##### AVAILABLE DATA #####

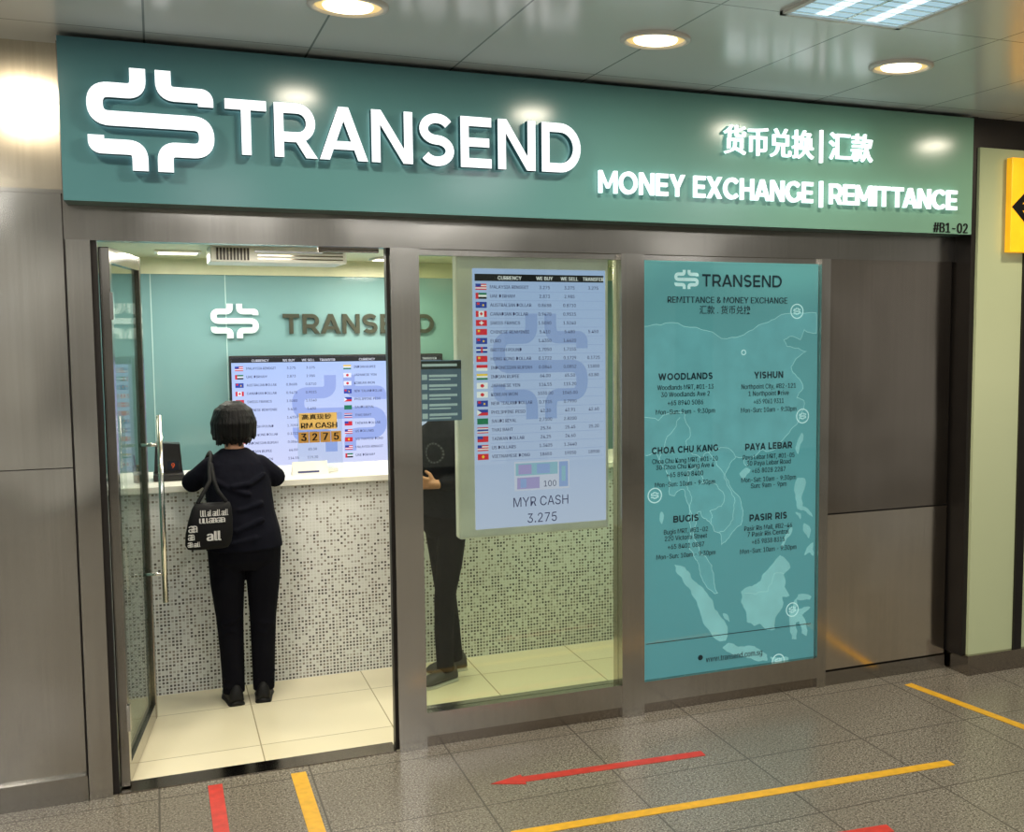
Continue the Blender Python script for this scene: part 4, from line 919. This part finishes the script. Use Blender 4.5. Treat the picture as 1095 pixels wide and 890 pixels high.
w.tube([(bagx(1.06)+.06, YB, 1.070), (.252, YB+.02, 1.12), (.238, YB+.06, 1.165), (.232, .94, 1.235)], .010, 10, 'round'); w.build('strap', M['bagm'], bg)

# ---- person behind the window
th = math.radians(112)
P0 = (1.40, .95, 0)
pe = empty('person', P0, 'person in dark long-sleeved shirt, dark trousers and pale-soled sneakers behind the window', 'person', rz=th)
HC = (0, .03, 1.575)
b = MB(); head(b, HC, 1.0)
b.tube([(0, 0, 1.40), (0, .015, 1.52)], [.058, .052], 16, 'round')
b.rings([(0, 0, .86, .13, .10), (0, .0, .98, .13, .10), (0, .01, 1.10, .135, .10), (0, .01, 1.25, .145, .10), (0, 0, 1.36, .135, .075), (0, 0, 1.41, .07, .05)])
LE = (-.195, -.04, 1.10); LW = (-.115, .135, 1.09); RE = (.165, .0, 1.10); RWr = (.12, .16, 1.03)
b.tube([(-.15, 0, 1.34), LE], [.034, .034], 14, 'round'); b.tube([LE, (-.16, .05, 1.09), LW], [.034, .030, .024], 14, 'round')
b.tube([(.15, 0, 1.34), RE], [.034, .034], 14, 'round'); b.tube([RE, (.15, .09, 1.06), RWr], [.034, .030, .024], 14, 'round')
hand(b, LW, (.75, .35, .05), (-.4, .9, 0), 1, .8, .95); hand(b, RWr, (-.6, .6, .1), (.4, .9, 0), -1, .8, .95)
LEGS = {-1: [(-.07, 0, .88), (-.07, .025, .66), (-.068, .06, .46), (-.067, .068, .28), (-.066, .06, .06)], 1: [(.07, 0, .88), (.068, -.025, .66), (.066, -.04, .46), (.066, -.07, .28), (.066, -.095, .06)]}
for k in (-1, 1): b.tube(LEGS[k], [.062, .056, .043, .038, .030], 14, 'round')
blob(b, 'body', M['skin'], pe, .0048, 3); face(HC, 1.0, pe)
b = MB()
b.rings([(0, 0, .78, .120, .082), (0, 0, .83, .145, .104), (0, 0, .92, .148, .112), (0, 0, 1.0, .142, .106)])
for k in (-1, 1): b.tube(LEGS[k], [.080, .070, .056, .050, .046], 18, True)
blob(b, 'trousers', M['trs'], pe, .006, 4)
b = MB()
b.rings([(0, 0, .90, .162, .125), (0, 0, .98, .155, .12), (0, .008, 1.1, .152, .118), (0, .01, 1.24, .158, .118), (0, .004, 1.33, .158, .1), (0, 0, 1.385, .125, .08), (0, 0, 1.425, .074, .062)])
b.tube([(-.135, 0, 1.335), (-.175, -.015, 1.26), LE, (-.165, .045, 1.092), (-.135, .105, 1.09)], [.056, .054, .048, .042, .034], 16, 'round')
b.tube([(.135, 0, 1.335), (.165, -.0, 1.26), RE, (.152, .08, 1.065), (.13, .135, 1.04)], [.056, .054, .048, .042, .034], 16, 'round')
blob(b, 'shirt', M['tee'], pe, .006, 4)
b = MB()
for k in range(18):
    pts = []
    for (r, aa) in ((.046, 0), (.056, 0), (.056, .55), (.046, .55)):
        a_ = 2*PI*(k+aa)/18; x_ = -.075+r*math.cos(a_); z_ = 1.25+r*math.sin(a_)
        pts.append((x_, .010+.1215*math.sqrt(max(0, 1-(x_/.166)**2))**.9+.001, z_))
    b.add(pts, [(0, 1, 2, 3)])
b.build('round_print', M['tee_p'], pe, local=True)
b = MB(); b.ell((0, .0, 1.612), (.082, .098, .083)); b.ell((0, -.045, 1.57), (.074, .060, .073)); b.ell((0, .055, 1.652), (.058, .048, .030))
blob(b, 'hair', M['hair'], pe, .006, 3)
shoe(pe, -.067, .065, .1, .235, M['sneak'], M['sole'], 'sneaker'); shoe(pe, .067, -.09, -.2, .235, M['sneak'], M['sole'], 'sneaker')

# ================================================================= WORLD
wd = bpy.data.worlds.new('world'); SC.world = wd; wd.use_nodes = True; nt = wd.node_tree
bgn = nt.nodes['Background']; bgn.inputs[1].default_value = .70
tc = N(nt, 'ShaderNodeTexCoord'); sp = N(nt, 'ShaderNodeSeparateXYZ'); nt.links.new(tc.outputs['Generated'], sp.inputs[0])
cr = N(nt, 'ShaderNodeValToRGB'); mr = N(nt, 'ShaderNodeMapRange'); mr.inputs['From Min'].default_value = -1
nt.links.new(sp.outputs['Z'], mr.inputs['Value']); nt.links.new(mr.outputs[0], cr.inputs[0])
cr.color_ramp.elements[0].color = lin((124, 119, 108)); cr.color_ramp.elements[1].color = lin((232, 232, 228))
nt.links.new(cr.outputs[0], bgn.inputs[0])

#####

THE REQUEST: Extract all the data above exactly, excluding every picture.

OUTPUT OF THE TASK:
Continue the Blender Python script for this scene: part 4, from line 919. This part finishes the script. Use Blender 4.5. Treat the picture as 1095 pixels wide and 890 pixels high.
w.tube([(bagx(1.06)+.06, YB, 1.070), (.252, YB+.02, 1.12), (.238, YB+.06, 1.165), (.232, .94, 1.235)], .010, 10, 'round'); w.build('strap', M['bagm'], bg)

# ---- person behind the window
th = math.radians(112)
P0 = (1.40, .95, 0)
pe = empty('person', P0, 'person in dark long-sleeved shirt, dark trousers and pale-soled sneakers behind the window', 'person', rz=th)
HC = (0, .03, 1.575)
b = MB(); head(b, HC, 1.0)
b.tube([(0, 0, 1.40), (0, .015, 1.52)], [.058, .052], 16, 'round')
b.rings([(0, 0, .86, .13, .10), (0, .0, .98, .13, .10), (0, .01, 1.10, .135, .10), (0, .01, 1.25, .145, .10), (0, 0, 1.36, .135, .075), (0, 0, 1.41, .07, .05)])
LE = (-.195, -.04, 1.10); LW = (-.115, .135, 1.09); RE = (.165, .0, 1.10); RWr = (.12, .16, 1.03)
b.tube([(-.15, 0, 1.34), LE], [.034, .034], 14, 'round'); b.tube([LE, (-.16, .05, 1.09), LW], [.034, .030, .024], 14, 'round')
b.tube([(.15, 0, 1.34), RE], [.034, .034], 14, 'round'); b.tube([RE, (.15, .09, 1.06), RWr], [.034, .030, .024], 14, 'round')
hand(b, LW, (.75, .35, .05), (-.4, .9, 0), 1, .8, .95); hand(b, RWr, (-.6, .6, .1), (.4, .9, 0), -1, .8, .95)
LEGS = {-1: [(-.07, 0, .88), (-.07, .025, .66), (-.068, .06, .46), (-.067, .068, .28), (-.066, .06, .06)], 1: [(.07, 0, .88), (.068, -.025, .66), (.066, -.04, .46), (.066, -.07, .28), (.066, -.095, .06)]}
for k in (-1, 1): b.tube(LEGS[k], [.062, .056, .043, .038, .030], 14, 'round')
blob(b, 'body', M['skin'], pe, .0048, 3); face(HC, 1.0, pe)
b = MB()
b.rings([(0, 0, .78, .120, .082), (0, 0, .83, .145, .104), (0, 0, .92, .148, .112), (0, 0, 1.0, .142, .106)])
for k in (-1, 1): b.tube(LEGS[k], [.080, .070, .056, .050, .046], 18, True)
blob(b, 'trousers', M['trs'], pe, .006, 4)
b = MB()
b.rings([(0, 0, .90, .162, .125), (0, 0, .98, .155, .12), (0, .008, 1.1, .152, .118), (0, .01, 1.24, .158, .118), (0, .004, 1.33, .158, .1), (0, 0, 1.385, .125, .08), (0, 0, 1.425, .074, .062)])
b.tube([(-.135, 0, 1.335), (-.175, -.015, 1.26), LE, (-.165, .045, 1.092), (-.135, .105, 1.09)], [.056, .054, .048, .042, .034], 16, 'round')
b.tube([(.135, 0, 1.335), (.165, -.0, 1.26), RE, (.152, .08, 1.065), (.13, .135, 1.04)], [.056, .054, .048, .042, .034], 16, 'round')
blob(b, 'shirt', M['tee'], pe, .006, 4)
b = MB()
for k in range(18):
    pts = []
    for (r, aa) in ((.046, 0), (.056, 0), (.056, .55), (.046, .55)):
        a_ = 2*PI*(k+aa)/18; x_ = -.075+r*math.cos(a_); z_ = 1.25+r*math.sin(a_)
        pts.append((x_, .010+.1215*math.sqrt(max(0, 1-(x_/.166)**2))**.9+.001, z_))
    b.add(pts, [(0, 1, 2, 3)])
b.build('round_print', M['tee_p'], pe, local=True)
b = MB(); b.ell((0, .0, 1.612), (.082, .098, .083)); b.ell((0, -.045, 1.57), (.074, .060, .073)); b.ell((0, .055, 1.652), (.058, .048, .030))
blob(b, 'hair', M['hair'], pe, .006, 3)
shoe(pe, -.067, .065, .1, .235, M['sneak'], M['sole'], 'sneaker'); shoe(pe, .067, -.09, -.2, .235, M['sneak'], M['sole'], 'sneaker')

# ================================================================= WORLD
wd = bpy.data.worlds.new('world'); SC.world = wd; wd.use_nodes = True; nt = wd.node_tree
bgn = nt.nodes['Background']; bgn.inputs[1].default_value = .70
tc = N(nt, 'ShaderNodeTexCoord'); sp = N(nt, 'ShaderNodeSeparateXYZ'); nt.links.new(tc.outputs['Generated'], sp.inputs[0])
cr = N(nt, 'ShaderNodeValToRGB'); mr = N(nt, 'ShaderNodeMapRange'); mr.inputs['From Min'].default_value = -1
nt.links.new(sp.outputs['Z'], mr.inputs['Value']); nt.links.new(mr.outputs[0], cr.inputs[0])
cr.color_ramp.elements[0].color = lin((124, 119, 108)); cr.color_ramp.elements[1].color = lin((232, 232, 228))
nt.links.new(cr.outputs[0], bgn.inputs[0])